GIVEN INFORMATION =>

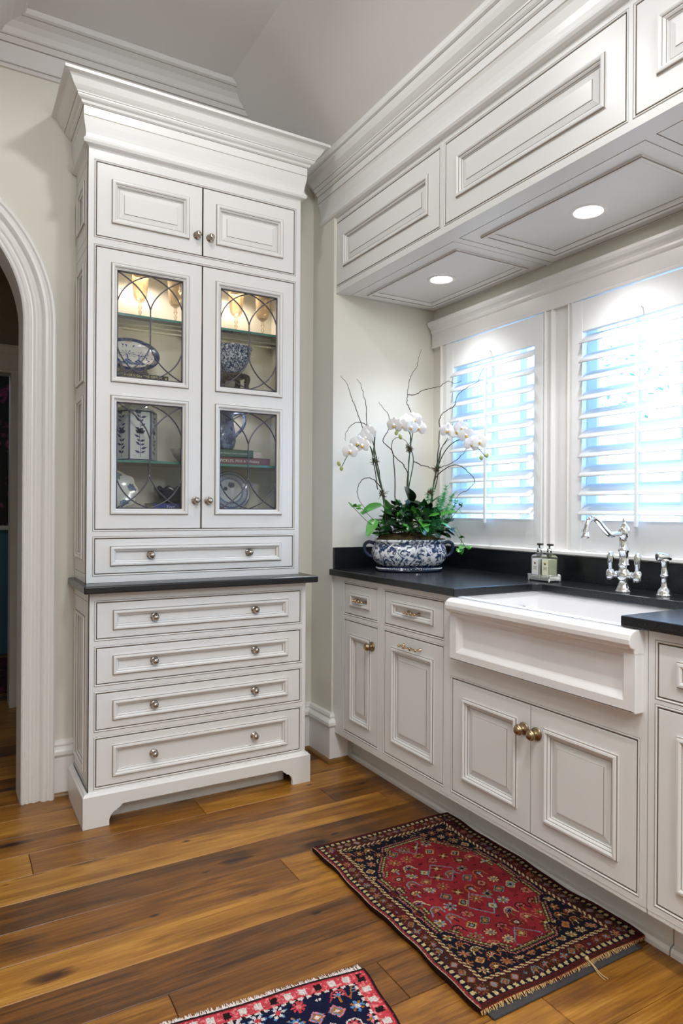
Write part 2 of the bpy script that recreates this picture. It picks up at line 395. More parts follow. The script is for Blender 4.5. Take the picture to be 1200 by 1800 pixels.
def archtrim():
    m = MB(); A = ARC[0]; seg = 48
    path = [(RI, 0, 0)]+[(1, pi*k/seg, 1) for k in range(seg+1)]
    # jamb lining
    j = MB(); pts = [(A+RI, 0)]+[(A+RI*cos(pi*k/seg), ARC[1]+RI*sin(pi*k/seg)) for k in range(seg+1)]+[(A-RI, 0)]
    for q, (a, b) in enumerate(zip(pts[:-1], pts[1:])):
        j.add([(a[0], YB-.03, a[1]), (b[0], YB-.03, b[1]), (b[0], YB+.152, b[1]), (a[0], YB+.152, a[1])], [(0, 1, 2, 3)], 0, True)
    # fluted casing profile across its width w (0 inner .. 1 outer), depth d
    W = RO-RI
    prof = [(0, 0), (0, .020), (.05, .026), (.10, .024), (.13, .019), (.17, .024), (.22, .025), (.26, .020), (.30, .020), (.36, .026), (.42, .027), (.47, .022),
            (.52, .020), (.56, .014), (.60, .026), (.66, .033), (.74, .034), (.80, .029), (.83, .030), (.88, .036), (.95, .036), (1, .030), (1, 0)]
    sta = [(None, 0.0)]+[(pi*k/seg, ARC[1]) for k in range(seg+1)]+[('L', 0.0)]
    V = []
    for w, d in prof:
        r = RI+.004+w*(W-.004)
        row = [(A+r, YB-d, 0)]+[(A+r*cos(pi*k/seg), YB-d, ARC[1]+r*sin(pi*k/seg)) for k in range(seg+1)]+[(A-r, YB-d, 0)]
        V.append(row)
    n = len(V[0])
    for i in range(len(V)-1):
        m.add(V[i]+V[i+1], [(k, k+1, n+k+1, n+k) for k in range(n-1)], 0, False)
    c = struct(m.build('trim_1', TRIM)); c['label'] = 'white fluted casing around the arched doorway'
    o = j.build('jamb_lining', TRIM, c)
archtrim()

# other walls
struct(MB().prism(lambda a, b, h: (a, b, h), [(XS, YN), (XW+.14, YN), (XW+.14, YB-.001), (XS, YB-.001)], 0, 3.35).build('wall_niche', WALLP))
WIN = [(2.087, 2.745), (1.280, 1.939), (.474, 1.132)]; WZ0, WZ1 = 1.05, 2.073
m = MB(); hol = [(a, b, WZ0, WZ1) for a, b in WIN]
for x in (XW, XW+.14): m.gridframe(lambda a, b, h: (h, a, b), (YMIN, YN, 0, 3.3), hol, x)
for a, b in WIN: m.rings(lambda p, q, h: (h, p, q), (a, b, WZ0, WZ1), [(0, XW), (0, XW+.14)], fill=False)
struct(m.build('wall_right', WALLP))
struct(MB().gridframe(lambda a, b, h: (h, a, b), (YMIN, YB, 0, 3.35), [], XMIN).build('wall_left', WALLP))
struct(MB().gridframe(lambda a, b, h: (a, h, b), (XMIN, XW+.1, 0, 3.35), [], YMIN).build('wall_front', WALLP))
# ceiling: lowered part, tray, slope
m = MB()
m.box(XMIN, XTRAY-.06, YMIN, YB, ZLOW, ZLOW+.02)
struct(m.build('ceiling', CEILP))
m = MB(); xe = XW+.1; m.add([(XTRAY-.1, YMIN, ZC), (XCR, YMIN, ZC), (XCR, YB, ZC), (XTRAY-.1, YB, ZC)], [(0, 1, 2, 3)])
m.add([(XCR, YMIN, ZC), (xe, YMIN, ZC-SL*(xe-XCR)), (xe, YB, ZC-SL*(xe-XCR)), (XCR, YB, ZC)], [(0, 1, 2, 3)])
m.add([(XMIN, YMIN, ZC+.15), (xe, YMIN, ZC+.15), (xe, YB, ZC+.15), (XMIN, YB, ZC+.15)], [(0, 1, 2, 3)])
o = struct(m.build('ceiling_tray', CEILP))
# crown along tray edge and back wall, profile (offset from wall, z)
cprof = [(.0, 3.020), (.012, 3.020), (.018, 3.028), (.012, 3.036), (.012, 3.040, 1), (.015, 3.042), (.015, 3.118), (.018, 3.122, 1), (.026, 3.130), (.034, 3.138), (.034, 3.142, 1),
         (.040, 3.146), (.052, 3.165), (.075, 3.180), (.105, 3.188), (.105, 3.192, 1), (.118, 3.196), (.124, 3.204), (.124, 3.2145), (0, 3.2145)]
m = MB().sweep([(XTRAY-.05, YMIN), (XTRAY-.05, YB), (1.42, YB)], cprof, side=-1)
# trim the molding where the sloped ceiling cuts it
me = m.mesh('trim_2', [CEILP, mat('crown_glaze', (.30, .27, .24), .7)]); bm = bmesh.new(); bm.from_mesh(me)
nrm = Vector((SL, 0, 1)).normalized()
bmesh.ops.bisect_plane(bm, geom=bm.verts[:]+bm.edges[:]+bm.faces[:], plane_co=(XCR, 0, ZC), plane_no=nrm, clear_outer=True)
bm.to_mesh(me); bm.free()
o = bpy.data.objects.new('trim_2', me); COL.objects.link(o); struct(o)

# baseboards with cap and wooden shoe
bprof = [(0, 0), (.018, 0), (.018, .168), (.022, .172), (.030, .182), (.030, .196), (.024, .204), (.014, .212), (.018, .222), (.014, .234), (0, .238)]
shoe = [(.018, 0), (.034, 0), (.033, .010), (.028, .017), (.018, .020)]
def base(name, path, side):
    b = struct(MB().sweep(path, bprof, side).build(name, TRIM)); MB().sweep(path, shoe, side).build('shoe_moulding', OAKSHOE, b)
base('baseboard_back', [(ARC[0]+RO, YB), (.60, YB)], -1)
base('baseboard_return', [(1.34, YB), (XS, YB), (XS, YN), (1.70, YN)], -1)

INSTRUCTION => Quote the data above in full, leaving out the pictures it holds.

FULL SOLUTION =>
Write part 2 of the bpy script that recreates this picture. It picks up at line 395. More parts follow. The script is for Blender 4.5. Take the picture to be 1200 by 1800 pixels.
def archtrim():
    m = MB(); A = ARC[0]; seg = 48
    path = [(RI, 0, 0)]+[(1, pi*k/seg, 1) for k in range(seg+1)]
    # jamb lining
    j = MB(); pts = [(A+RI, 0)]+[(A+RI*cos(pi*k/seg), ARC[1]+RI*sin(pi*k/seg)) for k in range(seg+1)]+[(A-RI, 0)]
    for q, (a, b) in enumerate(zip(pts[:-1], pts[1:])):
        j.add([(a[0], YB-.03, a[1]), (b[0], YB-.03, b[1]), (b[0], YB+.152, b[1]), (a[0], YB+.152, a[1])], [(0, 1, 2, 3)], 0, True)
    # fluted casing profile across its width w (0 inner .. 1 outer), depth d
    W = RO-RI
    prof = [(0, 0), (0, .020), (.05, .026), (.10, .024), (.13, .019), (.17, .024), (.22, .025), (.26, .020), (.30, .020), (.36, .026), (.42, .027), (.47, .022),
            (.52, .020), (.56, .014), (.60, .026), (.66, .033), (.74, .034), (.80, .029), (.83, .030), (.88, .036), (.95, .036), (1, .030), (1, 0)]
    sta = [(None, 0.0)]+[(pi*k/seg, ARC[1]) for k in range(seg+1)]+[('L', 0.0)]
    V = []
    for w, d in prof:
        r = RI+.004+w*(W-.004)
        row = [(A+r, YB-d, 0)]+[(A+r*cos(pi*k/seg), YB-d, ARC[1]+r*sin(pi*k/seg)) for k in range(seg+1)]+[(A-r, YB-d, 0)]
        V.append(row)
    n = len(V[0])
    for i in range(len(V)-1):
        m.add(V[i]+V[i+1], [(k, k+1, n+k+1, n+k) for k in range(n-1)], 0, False)
    c = struct(m.build('trim_1', TRIM)); c['label'] = 'white fluted casing around the arched doorway'
    o = j.build('jamb_lining', TRIM, c)
archtrim()

# other walls
struct(MB().prism(lambda a, b, h: (a, b, h), [(XS, YN), (XW+.14, YN), (XW+.14, YB-.001), (XS, YB-.001)], 0, 3.35).build('wall_niche', WALLP))
WIN = [(2.087, 2.745), (1.280, 1.939), (.474, 1.132)]; WZ0, WZ1 = 1.05, 2.073
m = MB(); hol = [(a, b, WZ0, WZ1) for a, b in WIN]
for x in (XW, XW+.14): m.gridframe(lambda a, b, h: (h, a, b), (YMIN, YN, 0, 3.3), hol, x)
for a, b in WIN: m.rings(lambda p, q, h: (h, p, q), (a, b, WZ0, WZ1), [(0, XW), (0, XW+.14)], fill=False)
struct(m.build('wall_right', WALLP))
struct(MB().gridframe(lambda a, b, h: (h, a, b), (YMIN, YB, 0, 3.35), [], XMIN).build('wall_left', WALLP))
struct(MB().gridframe(lambda a, b, h: (a, h, b), (XMIN, XW+.1, 0, 3.35), [], YMIN).build('wall_front', WALLP))
# ceiling: lowered part, tray, slope
m = MB()
m.box(XMIN, XTRAY-.06, YMIN, YB, ZLOW, ZLOW+.02)
struct(m.build('ceiling', CEILP))
m = MB(); xe = XW+.1; m.add([(XTRAY-.1, YMIN, ZC), (XCR, YMIN, ZC), (XCR, YB, ZC), (XTRAY-.1, YB, ZC)], [(0, 1, 2, 3)])
m.add([(XCR, YMIN, ZC), (xe, YMIN, ZC-SL*(xe-XCR)), (xe, YB, ZC-SL*(xe-XCR)), (XCR, YB, ZC)], [(0, 1, 2, 3)])
m.add([(XMIN, YMIN, ZC+.15), (xe, YMIN, ZC+.15), (xe, YB, ZC+.15), (XMIN, YB, ZC+.15)], [(0, 1, 2, 3)])
o = struct(m.build('ceiling_tray', CEILP))
# crown along tray edge and back wall, profile (offset from wall, z)
cprof = [(.0, 3.020), (.012, 3.020), (.018, 3.028), (.012, 3.036), (.012, 3.040, 1), (.015, 3.042), (.015, 3.118), (.018, 3.122, 1), (.026, 3.130), (.034, 3.138), (.034, 3.142, 1),
         (.040, 3.146), (.052, 3.165), (.075, 3.180), (.105, 3.188), (.105, 3.192, 1), (.118, 3.196), (.124, 3.204), (.124, 3.2145), (0, 3.2145)]
m = MB().sweep([(XTRAY-.05, YMIN), (XTRAY-.05, YB), (1.42, YB)], cprof, side=-1)
# trim the molding where the sloped ceiling cuts it
me = m.mesh('trim_2', [CEILP, mat('crown_glaze', (.30, .27, .24), .7)]); bm = bmesh.new(); bm.from_mesh(me)
nrm = Vector((SL, 0, 1)).normalized()
bmesh.ops.bisect_plane(bm, geom=bm.verts[:]+bm.edges[:]+bm.faces[:], plane_co=(XCR, 0, ZC), plane_no=nrm, clear_outer=True)
bm.to_mesh(me); bm.free()
o = bpy.data.objects.new('trim_2', me); COL.objects.link(o); struct(o)

# baseboards with cap and wooden shoe
bprof = [(0, 0), (.018, 0), (.018, .168), (.022, .172), (.030, .182), (.030, .196), (.024, .204), (.014, .212), (.018, .222), (.014, .234), (0, .238)]
shoe = [(.018, 0), (.034, 0), (.033, .010), (.028, .017), (.018, .020)]
def base(name, path, side):
    b = struct(MB().sweep(path, bprof, side).build(name, TRIM)); MB().sweep(path, shoe, side).build('shoe_moulding', OAKSHOE, b)
base('baseboard_back', [(ARC[0]+RO, YB), (.60, YB)], -1)
base('baseboard_return', [(1.34, YB), (XS, YB), (XS, YN), (1.70, YN)], -1)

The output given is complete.